— Start of Dataset extract —
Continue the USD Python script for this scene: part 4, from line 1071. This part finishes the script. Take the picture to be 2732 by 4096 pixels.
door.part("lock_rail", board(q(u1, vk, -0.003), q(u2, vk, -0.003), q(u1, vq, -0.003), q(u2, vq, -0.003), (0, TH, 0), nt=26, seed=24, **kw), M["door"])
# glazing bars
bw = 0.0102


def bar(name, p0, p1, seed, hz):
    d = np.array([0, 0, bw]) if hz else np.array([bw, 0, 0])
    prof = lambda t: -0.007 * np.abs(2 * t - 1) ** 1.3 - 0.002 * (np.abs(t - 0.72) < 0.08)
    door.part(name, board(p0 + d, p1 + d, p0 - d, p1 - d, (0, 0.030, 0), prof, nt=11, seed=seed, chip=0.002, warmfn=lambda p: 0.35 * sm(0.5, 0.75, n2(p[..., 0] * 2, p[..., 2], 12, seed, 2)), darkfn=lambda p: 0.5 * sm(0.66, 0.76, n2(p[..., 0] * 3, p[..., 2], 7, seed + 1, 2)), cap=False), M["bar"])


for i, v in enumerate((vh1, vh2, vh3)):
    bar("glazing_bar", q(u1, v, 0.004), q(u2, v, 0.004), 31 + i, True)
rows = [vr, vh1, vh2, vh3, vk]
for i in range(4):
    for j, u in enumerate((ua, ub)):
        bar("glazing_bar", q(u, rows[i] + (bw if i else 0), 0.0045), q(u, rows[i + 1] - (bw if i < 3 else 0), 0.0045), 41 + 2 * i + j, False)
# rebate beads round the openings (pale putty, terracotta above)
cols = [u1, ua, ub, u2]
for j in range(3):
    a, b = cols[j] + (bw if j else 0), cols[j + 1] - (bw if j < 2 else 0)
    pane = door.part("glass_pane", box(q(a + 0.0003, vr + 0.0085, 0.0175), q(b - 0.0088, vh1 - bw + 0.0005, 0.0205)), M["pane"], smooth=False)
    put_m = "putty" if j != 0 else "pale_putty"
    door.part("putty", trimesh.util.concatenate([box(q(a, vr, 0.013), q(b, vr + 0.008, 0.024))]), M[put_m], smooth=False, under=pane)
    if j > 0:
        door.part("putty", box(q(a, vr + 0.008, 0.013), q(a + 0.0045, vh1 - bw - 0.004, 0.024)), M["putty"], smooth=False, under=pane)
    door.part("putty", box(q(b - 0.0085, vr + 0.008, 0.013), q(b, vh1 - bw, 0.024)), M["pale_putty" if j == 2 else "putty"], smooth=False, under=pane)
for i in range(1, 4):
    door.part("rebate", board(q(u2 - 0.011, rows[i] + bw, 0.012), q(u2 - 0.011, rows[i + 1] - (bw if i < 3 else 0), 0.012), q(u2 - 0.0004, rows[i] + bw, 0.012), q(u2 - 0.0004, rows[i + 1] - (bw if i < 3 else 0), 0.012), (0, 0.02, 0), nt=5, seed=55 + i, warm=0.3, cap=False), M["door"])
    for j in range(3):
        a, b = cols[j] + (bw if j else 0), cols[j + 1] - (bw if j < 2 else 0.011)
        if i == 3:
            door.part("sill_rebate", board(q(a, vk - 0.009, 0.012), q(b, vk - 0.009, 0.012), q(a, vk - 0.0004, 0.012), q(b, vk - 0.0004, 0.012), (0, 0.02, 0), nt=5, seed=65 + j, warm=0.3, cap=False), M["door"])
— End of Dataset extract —
• Do this:
Copy exactly the lines that run from the first line of the data to the line containing "bw = 0.0102", please, with both ends included and nothing else.

• Result for this exercise:
Continue the USD Python script for this scene: part 4, from line 1071. This part finishes the script. Take the picture to be 2732 by 4096 pixels.
door.part("lock_rail", board(q(u1, vk, -0.003), q(u2, vk, -0.003), q(u1, vq, -0.003), q(u2, vq, -0.003), (0, TH, 0), nt=26, seed=24, **kw), M["door"])
# glazing bars
bw = 0.0102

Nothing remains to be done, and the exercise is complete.